▼
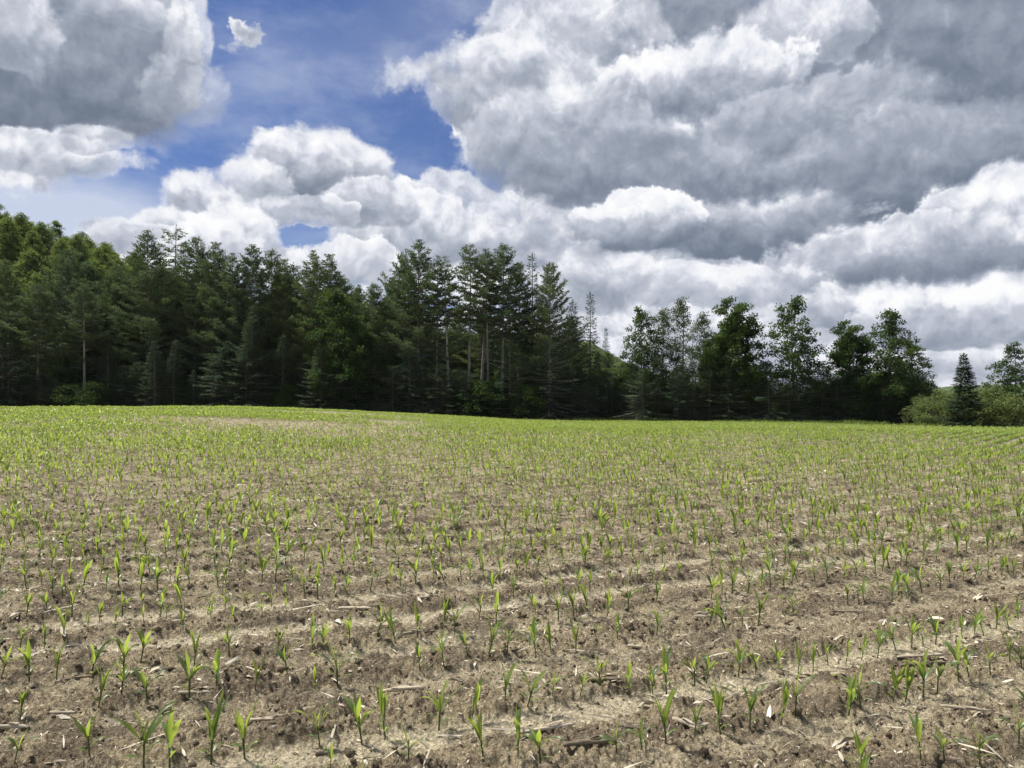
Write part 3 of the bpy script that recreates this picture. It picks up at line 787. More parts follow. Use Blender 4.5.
while cnt < 34:
    px, py = rr.uniform(15, 1010), rr.uniform(560, 760)
    if min((px - q[1]) ** 2 + (1.5 * (py - q[2])) ** 2 for q in KNOWN) < 45 ** 2: continue
    near_p = min(NEAR, key=lambda q: (q[2] - px) ** 2 + (q[3] - py) ** 2)
    if (near_p[2] - px) ** 2 + (near_p[3] - py) ** 2 > 90 ** 2: continue
    kd = rr.choice(['pale', 'pale', 'dark', 'husk', 'dark'])
    row = near_p[5]; key = (kd, row); row_word.setdefault(key, []).append((px, py))
    cnt += 1
for (kd, row), pts in row_word.items():
    for q, (px, py) in enumerate(sorted(pts)):
        nm = {'pale': 'pale cornstalk scrap', 'dark': 'dark cornstalk scrap', 'husk': 'torn dry husk'}[kd]
        lab = f'small {nm} beside the {ordinal(row)} row from the front, {ordinal(q + 1)} from the left'
        KNOWN.append((kd, px, py))
        place_piece('dry_husk' if kd == 'husk' else 'cornstalk_piece', kd, px, py, rr.uniform(.07, .17), rr.uniform(.006, .011), rr.uniform(-.7, .9), lab, rr)

CHAFF = None
def chaff_material():
    m = bpy.data.materials.new('chaff'); m.use_nodes = True
    t = m.node_tree; k = NT(t); b = t.nodes['Principled BSDF']
    tone = k.attr('tone')
    c = k.mix(tone, (0.14, 0.11, 0.08), (0.74, 0.67, 0.53))
    t.links.new(c, b.inputs['Base Color']); b.inputs['Roughness'].default_value = .85; b.inputs['Specular IOR Level'].default_value = .2
    return m
def scatter_litter():
    rng = np.random.default_rng(31)
    def pts(n, r0, r1, half):
        r = np.sqrt(rng.uniform(r0 ** 2, r1 ** 2, n)); a = rng.uniform(-half, half, n)
        return np.sin(a) * r, np.cos(a) * r
    mat = chaff_material()
    protos = []
    pr = random.Random(3)
    for i in range(10):
        V, Fq = leaf_strip(0, 0, 1.0, pr.uniform(.10, .28), pr.uniform(1.2, 1.55), pr.uniform(-.3, .8), pr, 4, 1, .3, pr.uniform(-1.5, 1.5), -.5)
        protos.append((np.array([tuple(v) for v in V]), np.array(Fq), np.zeros(len(V))))
    for i in range(6):
        V, Fq = leaf_strip(0, 0, 1.0, pr.uniform(.035, .06), 1.5, pr.uniform(-.25, .5), pr, 4, 1, .3, pr.uniform(-1, 1), -.5)
        protos.append((np.array([tuple(v) for v in V]), np.array(Fq), np.zeros(len(V))))
    parts = [pts(2600, 2.4, 14, R(50)), pts(42000, 2.2, 15, R(50)), pts(18000, 15, 60, R(46))]
    X = np.concatenate([p[0] for p in parts]); Y = np.concatenate([p[1] for p in parts])
    nthin = 2600
    scl = np.concatenate([np.clip(rng.lognormal(-2.1, .45, nthin), .06, .30), np.clip(rng.lognormal(-3.75, .60, 42000), .010, .13), np.clip(rng.lognormal(-2.5, .5, 18000), .05, .28)])
    which = np.concatenate([rng.integers(10, 16, nthin), rng.integers(0, 10, len(X) - nthin)])
    ok = Y < field_edge(X); X, Y, scl, which = X[ok], Y[ok], scl[ok], which[ok]
    Z = soil_z(X, Y) + .004 + scl * .03
    n = len(X)
    tone = np.clip(rng.beta(1.6, 1.6, n), 0, 1)
    me = tile(protos, which, np.stack([X, Y, Z], 1), rng.uniform(0, 6.28, n), scl, tone, 'chaff', mat)
    tag(link('chaff', me), kind='stuff')
    # clods and crumbs
    bm = bmesh.new(); bmesh.ops.create_icosphere(bm, subdivisions=1, radius=1); bm.verts.ensure_lookup_table()
    bv = np.array([v.co[:] for v in bm.verts]); bf = np.array([[v.index for v in f.verts] for f in bm.faces]); bm.free()
    protos = []
    for i in range(12):
        sc = rng.uniform(.65, 1.25, 3) * np.array([1, 1, .75])
        protos.append((bv * sc * rng.uniform(.72, 1.18, (len(bv), 1)), bf, np.zeros(len(bv))))
    X, Y = pts(85000, 2.2, 17, R(50))
    h, sm, cl = ground_relief(X, Y)
    ok = rng.random(len(X)) < (.38 + .62 * (1 - sm)) * (.35 + .65 * sstep(.4, .65, fbm(X * 2.5, Y * 2.5, 2, 7)))
    X, Y, h = X[ok], Y[ok], h[ok]; n = len(X)
    scl = np.clip(rng.lognormal(-4.85, .58, n), .003, .040)
    me = tile(protos, rng.integers(0, 12, n), np.stack([X, Y, land(X, Y) + h + scl * .1], 1), rng.uniform(0, 6.28, n), scl, rng.uniform(0, 1, n), 'soil_clods', SOIL)
    vattr(me, 'smoothness', np.full(len(me.vertices), .1)); vattr(me, 'clod', np.repeat(np.clip(rng.normal(.45, .3, n), 0, 1), len(bv))); vattr(me, 'in_field', np.ones(len(me.vertices)))
    tag(link('soil_clods', me), kind='stuff')
scatter_litter()
# ---------------------------------------------------------------- foliage and bark
PINE_LEAF = leaf_material('pine_needles', (0.040, 0.072, 0.036), (0.150, 0.190, 0.085), (0.18, 0.27, 0.08), 0.24, 0.7, spec=0.10)
SPRUCE_LEAF = leaf_material('spruce_needles', (0.022, 0.048, 0.023), (0.070, 0.116, 0.047), (0.10, 0.18, 0.05), 0.18, 0.7, spec=0.10)
BROAD_LEAF = leaf_material('broad_leaves', (0.026, 0.054, 0.018), (0.074, 0.122, 0.030), (0.16, 0.26, 0.045), 0.26, 0.65, spec=0.12)
HILL_LEAF = leaf_material('hillside_leaves', (0.050, 0.088, 0.024), (0.130, 0.185, 0.050), (0.30, 0.40, 0.07), 0.34, 0.65, spec=0.12)
PALE_LEAF = leaf_material('pale_leaves', (0.044, 0.072, 0.036), (0.095, 0.130, 0.058), (0.18, 0.25, 0.08), 0.25, 0.65, spec=0.12)
BUSH_LEAF = leaf_material('willow_leaves', (0.075, 0.108, 0.036), (0.165, 0.205, 0.072), (0.30, 0.38, 0.09), 0.32, 0.65, spec=0.15)
BARK = plain_material('pine_bark', (0.19, 0.165, 0.14), (0.29, 0.26, 0.225), 6, 0.9, (0.36, 0.33, 0.29), stretch=(3, 3, .5), bump=.02)
BARK_GREY = plain_material('grey_bark', (0.13, 0.12, 0.105), (0.20, 0.188, 0.168), 6, 0.9, stretch=(3, 3, .6), bump=.02)

class Kites:
    """leaf and needle-spray faces: narrow four-cornered blades"""
    def __init__(s): s.P, s.A, s.N, s.L, s.W, s.T = [], [], [], [], [], []
    def add(s, P, A, N, L, W, T):
        n = len(P)
        s.P.append(P); s.A.append(A); s.N.append(N)
        s.L.append(np.broadcast_to(L, n)); s.W.append(np.broadcast_to(W, n)); s.T.append(np.broadcast_to(T, n))
    def mesh(s, name, mat):
        P, A, N = (np.concatenate(q) for q in (s.P, s.A, s.N)); L, W, T = (np.concatenate(q) for q in (s.L, s.W, s.T))
        A = A / np.maximum(np.linalg.norm(A, axis=1, keepdims=True), 1e-6)
        S = np.cross(A, N); S /= np.maximum(np.linalg.norm(S, axis=1, keepdims=True), 1e-6)
        L = L[:, None]; W = W[:, None]
        V = np.stack([P, P + A * L * .45 + S * W * .5, P + A * L, P + A * L * .45 - S * W * .5], 1).reshape(-1, 3)
        Fq = np.arange(len(V)).reshape(-1, 4)
        me = mesh_from(name, V, [Fq], mat)
        vattr(me, 'tone', np.clip(np.repeat(T, 4), 0, 1))
        return me
def rvec(rng, n):
    v = rng.normal(size=(n, 3)); return v / np.linalg.norm(v, axis=1, keepdims=True)
class Wood:
    def __init__(s): s.V, s.Q, s.T = [], [], []
    def tube(s, path, rad, n=5):
        V, Fq, T = tube(path, rad, n); o = len(s.V)
        s.V += [tuple(v) for v in V]; s.Q += [tuple(a + o for a in f) for f in Fq]; s.T += [tuple(a + o for a in f) for f in T]
    def mesh(s, name, mat): return mesh_from(name, s.V, [s.Q, s.T], mat, True)

def trunk_path(H, rng, wob):
    n = 10; a, b = rng.uniform(0, 6.28), rng.uniform(0, 6.28)
    return [Vector((wob * math.sin(a + 2.2 * i / n) - wob * math.sin(a), wob * math.sin(b + 2.6 * i / n) - wob * math.sin(b), H * i / n)) for i in range(n + 1)]
def at_h(path, z):
    H = path[-1].z; f = max(0, min(len(path) - 1.001, z / H * (len(path) - 1))); i = int(f)
    return path[i].lerp(path[i + 1], f - i)

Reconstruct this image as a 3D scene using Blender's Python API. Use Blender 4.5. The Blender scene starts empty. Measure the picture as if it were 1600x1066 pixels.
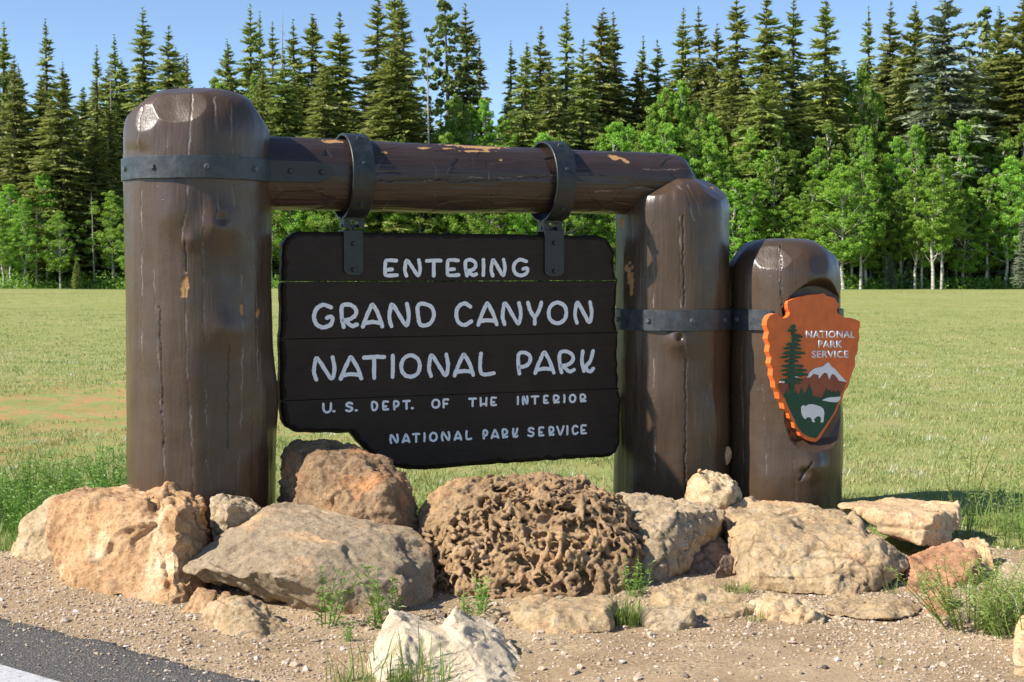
import bpy, bmesh, math, random
import numpy as np
from mathutils import Vector, Matrix
from mathutils.bvhtree import BVHTree

random.seed(7)
rng = np.random.default_rng(7)
SC = bpy.context.scene
COL = SC.collection

# ------------------------------------------------------------------ camera, sky, sun, exposure
EYE = 1.75
FPX = 2222.0
PITCH = math.atan(112 / FPX)
cam_d = bpy.data.cameras.new('camera')
cam = bpy.data.objects.new('camera', cam_d)
COL.objects.link(cam)
cam.location = (0, 0, EYE)
cam.rotation_euler = (math.pi / 2 - PITCH, 0, 0)
cam_d.lens = 50
cam_d.sensor_width = 36
cam_d.clip_start = 0.05
cam_d.clip_end = 3000
cam_d.dof.use_dof = True
cam_d.dof.focus_distance = 8.8
cam_d.dof.aperture_fstop = 9
SC.camera = cam

SUN_EL = math.radians(39)
SX, SY = -0.925, -0.380           # horizontal direction towards the sun
_n = math.hypot(SX, SY)
SX, SY = SX / _n, SY / _n
world = bpy.data.worlds.new('World')
SC.world = world
world.use_nodes = True
wn = world.node_tree
sky = wn.nodes.new('ShaderNodeTexSky')
sky.sky_type = 'NISHITA'
sky.sun_disc = False
sky.sun_elevation = SUN_EL
sky.sun_rotation = math.atan2(SX, SY)
sky.altitude = 3000
sky.air_density = 1.0
sky.dust_density = 0.1
sky.ozone_density = 2.2
wn.nodes['Background'].inputs['Strength'].default_value = 0.112
wn.links.new(sky.outputs[0], wn.nodes['Background'].inputs['Color'])

sun_d = bpy.data.lights.new('sun', 'SUN')
sun_d.energy = 5.0
sun_d.angle = math.radians(0.55)
sun_d.color = (1.0, 0.93, 0.83)
sun = bpy.data.objects.new('sun', sun_d)
COL.objects.link(sun)
sdir = Vector((SX * math.cos(SUN_EL), SY * math.cos(SUN_EL), math.sin(SUN_EL)))
sun.rotation_euler = sdir.to_track_quat('Z', 'Y').to_euler()
sun.location = (-20, -10, 20)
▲
[WHAT IS REQUIRED]: Give back exactly the lines from the first line of the data through the line with "place_piece('dry_husk' if kd", pictures excluded.

[RESPONSE TO THE TASK]:
Write part 3 of the bpy script that recreates this picture. It picks up at line 787. More parts follow. Use Blender 4.5.
while cnt < 34:
    px, py = rr.uniform(15, 1010), rr.uniform(560, 760)
    if min((px - q[1]) ** 2 + (1.5 * (py - q[2])) ** 2 for q in KNOWN) < 45 ** 2: continue
    near_p = min(NEAR, key=lambda q: (q[2] - px) ** 2 + (q[3] - py) ** 2)
    if (near_p[2] - px) ** 2 + (near_p[3] - py) ** 2 > 90 ** 2: continue
    kd = rr.choice(['pale', 'pale', 'dark', 'husk', 'dark'])
    row = near_p[5]; key = (kd, row); row_word.setdefault(key, []).append((px, py))
    cnt += 1
for (kd, row), pts in row_word.items():
    for q, (px, py) in enumerate(sorted(pts)):
        nm = {'pale': 'pale cornstalk scrap', 'dark': 'dark cornstalk scrap', 'husk': 'torn dry husk'}[kd]
        lab = f'small {nm} beside the {ordinal(row)} row from the front, {ordinal(q + 1)} from the left'
        KNOWN.append((kd, px, py))
        place_piece('dry_husk' if kd == 'husk' else 'cornstalk_piece', kd, px, py, rr.uniform(.07, .17), rr.uniform(.006, .011), rr.uniform(-.7, .9), lab, rr)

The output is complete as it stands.